Secure Private Key Storage for UNIX?
An anonymous reader asks: "Microsoft Windows, from 2000 forward (except ME) offers secure certificate and private storage at the OS level in what is called a protected store. Offline, it's encrypted by a combination of the user's password and a session key stored on the filesystem. When the OS is running, the private keys stored are available to the logged in user, optionally encrypted with another password. The keys are stored in protected memory, so no applications can access them without going through the Microsoft CAPI calls. This code also is FIPS 140-1 level 1 (the best one can get for software cryptography modules) compliant." Does any other OS provide this kind of feature at the OS-level? If so, who? If not, why?
This functionality (especially certified FIPS 140-1 or FIPS 140-2) would be nice to see in UNIX variants. MacOS's key-chain functionality is similar, but stores at the application level, and is not FIPS compliant. An implementation of the protected store functionality will allow applications like Firefox, Thunderbird and gpg to have one common place to obtain private keys and certificates rather than maintaining their own individual key-stores. An additional application for this would be the ability to use hardware PKCS #11 tokens.
I am wondering why this functionality does not exist at the OS level in most OSes except Windows. A number of applications on many platforms have this functionality, but its at the app level, with their own key-stores, and not a standard at the OS level."
I am wondering why this functionality does not exist at the OS level in most OSes except Windows.
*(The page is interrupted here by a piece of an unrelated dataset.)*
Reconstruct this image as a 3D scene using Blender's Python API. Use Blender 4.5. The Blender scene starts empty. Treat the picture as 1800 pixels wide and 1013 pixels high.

A number of applications on many platforms have this functionality, but its at the app level, with their own key-stores, and not a standard at the OS level."
On OS X, the keychain data (certificates, keys, etc) is not managed at the application level. There is a system daemon, securityd, that applications talk to if they need passwords or need data signed / decrypted or if they need credentials for a particular service.
An implementation of the protected store functionality will allow applications like Firefox, Thunderbird and gpg to have one common place to obtain private keys and certificates rather than maintaining their own individual key-stores.
Maybe it's just me, but I think that putting all your eggs in one basket is not smart. All it would take would be on critical vulnerability to be discovered and all of a sudden a potential attacker can get to all of your keys. Not good if you ask me.
Same idea in KDE, and I'm sure GNOME has a similar mechanism. Whether these are "OS-level" or "application-level" is a subtler question, but this has more to do with the situation that Linux desktop systems don't necessarily have a centrally-planned infrastructure in the manner of Windows or MacOS X, rather than that they haven't addressed this problem at all.
iSKUNK!
OpenSSL was just certified FIPS 140-2, that is NOT however level 2 it is version 2 of the standard. It was certified FIPS 140-2 level 1.
Current versions of the Linux kernel have a key retention feature. For PKCS#11, there is openCryptoki.